The task: Restate the whole of the material. Keep every word, and drop the pictures.

Information shown:
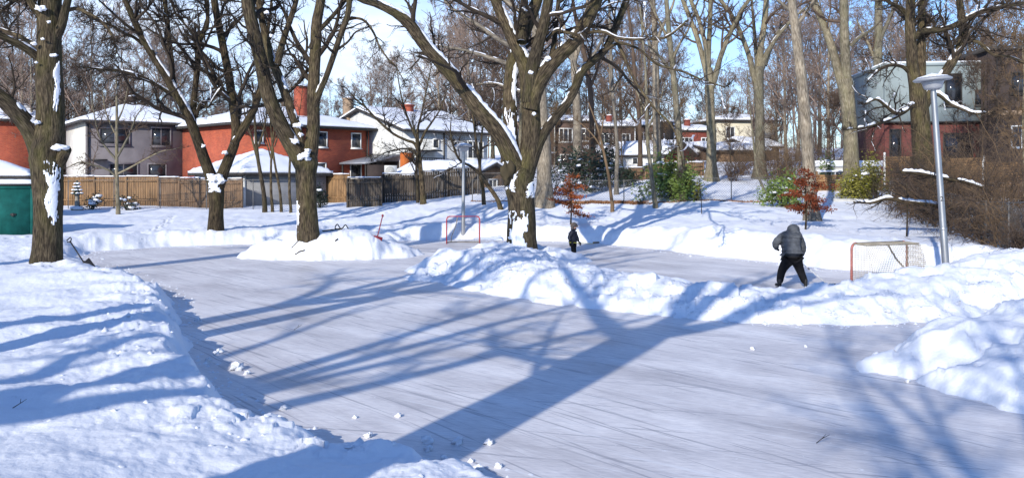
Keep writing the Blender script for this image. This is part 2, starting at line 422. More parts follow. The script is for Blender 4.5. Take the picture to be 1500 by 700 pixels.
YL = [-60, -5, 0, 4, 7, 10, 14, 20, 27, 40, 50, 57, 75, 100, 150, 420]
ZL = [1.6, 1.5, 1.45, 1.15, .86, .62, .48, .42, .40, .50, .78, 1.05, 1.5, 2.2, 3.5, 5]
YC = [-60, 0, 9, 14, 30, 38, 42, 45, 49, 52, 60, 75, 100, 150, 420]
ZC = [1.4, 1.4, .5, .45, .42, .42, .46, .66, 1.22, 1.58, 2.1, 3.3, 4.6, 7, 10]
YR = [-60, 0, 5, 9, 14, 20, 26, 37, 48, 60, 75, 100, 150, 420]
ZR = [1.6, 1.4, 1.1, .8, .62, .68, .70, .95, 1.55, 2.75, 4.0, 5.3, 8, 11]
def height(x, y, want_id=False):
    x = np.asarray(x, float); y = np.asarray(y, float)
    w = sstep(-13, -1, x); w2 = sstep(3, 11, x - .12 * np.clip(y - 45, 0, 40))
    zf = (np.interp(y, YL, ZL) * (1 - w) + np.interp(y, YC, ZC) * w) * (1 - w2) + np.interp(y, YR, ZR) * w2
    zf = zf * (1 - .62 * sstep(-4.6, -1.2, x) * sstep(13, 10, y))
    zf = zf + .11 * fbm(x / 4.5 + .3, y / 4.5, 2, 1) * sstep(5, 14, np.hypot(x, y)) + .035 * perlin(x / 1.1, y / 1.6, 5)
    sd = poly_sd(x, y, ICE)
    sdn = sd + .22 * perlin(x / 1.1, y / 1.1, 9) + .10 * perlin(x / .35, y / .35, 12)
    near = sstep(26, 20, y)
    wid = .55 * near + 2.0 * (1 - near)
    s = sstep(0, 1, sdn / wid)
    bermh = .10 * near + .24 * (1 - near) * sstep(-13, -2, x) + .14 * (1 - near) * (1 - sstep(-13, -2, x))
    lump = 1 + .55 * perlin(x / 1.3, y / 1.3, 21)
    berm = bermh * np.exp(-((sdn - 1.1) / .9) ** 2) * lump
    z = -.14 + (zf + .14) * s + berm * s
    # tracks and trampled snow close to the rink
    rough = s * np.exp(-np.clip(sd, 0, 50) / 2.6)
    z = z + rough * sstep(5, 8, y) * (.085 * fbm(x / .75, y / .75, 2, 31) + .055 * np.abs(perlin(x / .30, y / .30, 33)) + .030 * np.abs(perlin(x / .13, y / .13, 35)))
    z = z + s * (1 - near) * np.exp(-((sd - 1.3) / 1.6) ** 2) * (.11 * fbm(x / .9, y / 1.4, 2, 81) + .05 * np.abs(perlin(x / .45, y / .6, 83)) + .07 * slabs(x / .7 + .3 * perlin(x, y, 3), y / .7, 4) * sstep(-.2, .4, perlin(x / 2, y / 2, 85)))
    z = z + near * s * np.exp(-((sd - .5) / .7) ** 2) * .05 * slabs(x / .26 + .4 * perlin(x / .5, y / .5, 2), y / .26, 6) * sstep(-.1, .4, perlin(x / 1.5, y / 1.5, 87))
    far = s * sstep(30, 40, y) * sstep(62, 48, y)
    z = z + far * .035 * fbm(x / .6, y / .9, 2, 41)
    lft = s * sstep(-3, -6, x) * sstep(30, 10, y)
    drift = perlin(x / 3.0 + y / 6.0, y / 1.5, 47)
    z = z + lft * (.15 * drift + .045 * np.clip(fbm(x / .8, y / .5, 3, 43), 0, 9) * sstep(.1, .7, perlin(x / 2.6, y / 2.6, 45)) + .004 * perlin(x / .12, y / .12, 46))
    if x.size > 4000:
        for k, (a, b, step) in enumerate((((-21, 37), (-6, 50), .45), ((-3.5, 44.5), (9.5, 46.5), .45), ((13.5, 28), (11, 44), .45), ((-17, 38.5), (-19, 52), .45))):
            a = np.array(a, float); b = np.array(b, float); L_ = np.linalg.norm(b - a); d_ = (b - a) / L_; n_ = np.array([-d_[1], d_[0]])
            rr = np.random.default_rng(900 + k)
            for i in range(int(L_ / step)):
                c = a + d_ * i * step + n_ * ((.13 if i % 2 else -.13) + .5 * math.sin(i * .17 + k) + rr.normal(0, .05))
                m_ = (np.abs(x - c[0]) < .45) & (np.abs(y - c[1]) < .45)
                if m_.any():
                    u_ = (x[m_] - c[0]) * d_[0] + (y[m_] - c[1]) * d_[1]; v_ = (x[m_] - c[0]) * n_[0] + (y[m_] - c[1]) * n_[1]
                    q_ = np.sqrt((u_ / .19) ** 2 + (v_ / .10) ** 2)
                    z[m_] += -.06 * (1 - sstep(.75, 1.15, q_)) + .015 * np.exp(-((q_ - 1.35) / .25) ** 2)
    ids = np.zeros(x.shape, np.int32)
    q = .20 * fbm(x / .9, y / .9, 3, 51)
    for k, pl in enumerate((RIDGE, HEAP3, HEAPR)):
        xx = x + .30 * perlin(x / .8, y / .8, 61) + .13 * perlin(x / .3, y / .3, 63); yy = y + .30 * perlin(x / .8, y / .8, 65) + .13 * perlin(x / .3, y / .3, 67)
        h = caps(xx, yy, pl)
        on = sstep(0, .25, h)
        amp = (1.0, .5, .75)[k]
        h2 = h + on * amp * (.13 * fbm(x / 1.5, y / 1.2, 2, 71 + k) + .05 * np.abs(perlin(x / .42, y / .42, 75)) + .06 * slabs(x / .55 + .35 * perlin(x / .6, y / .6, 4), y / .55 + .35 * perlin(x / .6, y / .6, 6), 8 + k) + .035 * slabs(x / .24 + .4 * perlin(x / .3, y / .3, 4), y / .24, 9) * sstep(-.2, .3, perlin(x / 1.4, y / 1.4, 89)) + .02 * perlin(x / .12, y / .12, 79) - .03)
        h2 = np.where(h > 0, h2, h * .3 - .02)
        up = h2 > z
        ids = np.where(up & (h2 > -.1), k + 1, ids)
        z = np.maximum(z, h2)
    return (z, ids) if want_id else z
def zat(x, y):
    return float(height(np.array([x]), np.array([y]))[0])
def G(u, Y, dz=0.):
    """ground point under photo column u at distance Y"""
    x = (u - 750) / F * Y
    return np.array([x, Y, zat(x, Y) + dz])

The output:
Keep writing the Blender script for this image. This is part 2, starting at line 422. More parts follow. The script is for Blender 4.5. Take the picture to be 1500 by 700 pixels.
YL = [-60, -5, 0, 4, 7, 10, 14, 20, 27, 40, 50, 57, 75, 100, 150, 420]
ZL = [1.6, 1.5, 1.45, 1.15, .86, .62, .48, .42, .40, .50, .78, 1.05, 1.5, 2.2, 3.5, 5]
YC = [-60, 0, 9, 14, 30, 38, 42, 45, 49, 52, 60, 75, 100, 150, 420]
ZC = [1.4, 1.4, .5, .45, .42, .42, .46, .66, 1.22, 1.58, 2.1, 3.3, 4.6, 7, 10]
YR = [-60, 0, 5, 9, 14, 20, 26, 37, 48, 60, 75, 100, 150, 420]
ZR = [1.6, 1.4, 1.1, .8, .62, .68, .70, .95, 1.55, 2.75, 4.0, 5.3, 8, 11]
def height(x, y, want_id=False):
    x = np.asarray(x, float); y = np.asarray(y, float)
    w = sstep(-13, -1, x); w2 = sstep(3, 11, x - .12 * np.clip(y - 45, 0, 40))
    zf = (np.interp(y, YL, ZL) * (1 - w) + np.interp(y, YC, ZC) * w) * (1 - w2) + np.interp(y, YR, ZR) * w2
    zf = zf * (1 - .62 * sstep(-4.6, -1.2, x) * sstep(13, 10, y))
    zf = zf + .11 * fbm(x / 4.5 + .3, y / 4.5, 2, 1) * sstep(5, 14, np.hypot(x, y)) + .035 * perlin(x / 1.1, y / 1.6, 5)
    sd = poly_sd(x, y, ICE)
    sdn = sd + .22 * perlin(x / 1.1, y / 1.1, 9) + .10 * perlin(x / .35, y / .35, 12)
    near = sstep(26, 20, y)
    wid = .55 * near + 2.0 * (1 - near)
    s = sstep(0, 1, sdn / wid)
    bermh = .10 * near + .24 * (1 - near) * sstep(-13, -2, x) + .14 * (1 - near) * (1 - sstep(-13, -2, x))
    lump = 1 + .55 * perlin(x / 1.3, y / 1.3, 21)
    berm = bermh * np.exp(-((sdn - 1.1) / .9) ** 2) * lump
    z = -.14 + (zf + .14) * s + berm * s
    # tracks and trampled snow close to the rink
    rough = s * np.exp(-np.clip(sd, 0, 50) / 2.6)
    z = z + rough * sstep(5, 8, y) * (.085 * fbm(x / .75, y / .75, 2, 31) + .055 * np.abs(perlin(x / .30, y / .30, 33)) + .030 * np.abs(perlin(x / .13, y / .13, 35)))
    z = z + s * (1 - near) * np.exp(-((sd - 1.3) / 1.6) ** 2) * (.11 * fbm(x / .9, y / 1.4, 2, 81) + .05 * np.abs(perlin(x / .45, y / .6, 83)) + .07 * slabs(x / .7 + .3 * perlin(x, y, 3), y / .7, 4) * sstep(-.2, .4, perlin(x / 2, y / 2, 85)))
    z = z + near * s * np.exp(-((sd - .5) / .7) ** 2) * .05 * slabs(x / .26 + .4 * perlin(x / .5, y / .5, 2), y / .26, 6) * sstep(-.1, .4, perlin(x / 1.5, y / 1.5, 87))
    far = s * sstep(30, 40, y) * sstep(62, 48, y)
    z = z + far * .035 * fbm(x / .6, y / .9, 2, 41)
    lft = s * sstep(-3, -6, x) * sstep(30, 10, y)
    drift = perlin(x / 3.0 + y / 6.0, y / 1.5, 47)
    z = z + lft * (.15 * drift + .045 * np.clip(fbm(x / .8, y / .5, 3, 43), 0, 9) * sstep(.1, .7, perlin(x / 2.6, y / 2.6, 45)) + .004 * perlin(x / .12, y / .12, 46))
    if x.size > 4000:
        for k, (a, b, step) in enumerate((((-21, 37), (-6, 50), .45), ((-3.5, 44.5), (9.5, 46.5), .45), ((13.5, 28), (11, 44), .45), ((-17, 38.5), (-19, 52), .45))):
            a = np.array(a, float); b = np.array(b, float); L_ = np.linalg.norm(b - a); d_ = (b - a) / L_; n_ = np.array([-d_[1], d_[0]])
            rr = np.random.default_rng(900 + k)
            for i in range(int(L_ / step)):
                c = a + d_ * i * step + n_ * ((.13 if i % 2 else -.13) + .5 * math.sin(i * .17 + k) + rr.normal(0, .05))
                m_ = (np.abs(x - c[0]) < .45) & (np.abs(y - c[1]) < .45)
                if m_.any():
                    u_ = (x[m_] - c[0]) * d_[0] + (y[m_] - c[1]) * d_[1]; v_ = (x[m_] - c[0]) * n_[0] + (y[m_] - c[1]) * n_[1]
                    q_ = np.sqrt((u_ / .19) ** 2 + (v_ / .10) ** 2)
                    z[m_] += -.06 * (1 - sstep(.75, 1.15, q_)) + .015 * np.exp(-((q_ - 1.35) / .25) ** 2)
    ids = np.zeros(x.shape, np.int32)
    q = .20 * fbm(x / .9, y / .9, 3, 51)
    for k, pl in enumerate((RIDGE, HEAP3, HEAPR)):
        xx = x + .30 * perlin(x / .8, y / .8, 61) + .13 * perlin(x / .3, y / .3, 63); yy = y + .30 * perlin(x / .8, y / .8, 65) + .13 * perlin(x / .3, y / .3, 67)
        h = caps(xx, yy, pl)
        on = sstep(0, .25, h)
        amp = (1.0, .5, .75)[k]
        h2 = h + on * amp * (.13 * fbm(x / 1.5, y / 1.2, 2, 71 + k) + .05 * np.abs(perlin(x / .42, y / .42, 75)) + .06 * slabs(x / .55 + .35 * perlin(x / .6, y / .6, 4), y / .55 + .35 * perlin(x / .6, y / .6, 6), 8 + k) + .035 * slabs(x / .24 + .4 * perlin(x / .3, y / .3, 4), y / .24, 9) * sstep(-.2, .3, perlin(x / 1.4, y / 1.4, 89)) + .02 * perlin(x / .12, y / .12, 79) - .03)
        h2 = np.where(h > 0, h2, h * .3 - .02)
        up = h2 > z
        ids = np.where(up & (h2 > -.1), k + 1, ids)
        z = np.maximum(z, h2)
    return (z, ids) if want_id else z
def zat(x, y):
    return float(height(np.array([x]), np.array([y]))[0])
def G(u, Y, dz=0.):
    """ground point under photo column u at distance Y"""
    x = (u - 750) / F * Y
    return np.array([x, Y, zat(x, Y) + dz])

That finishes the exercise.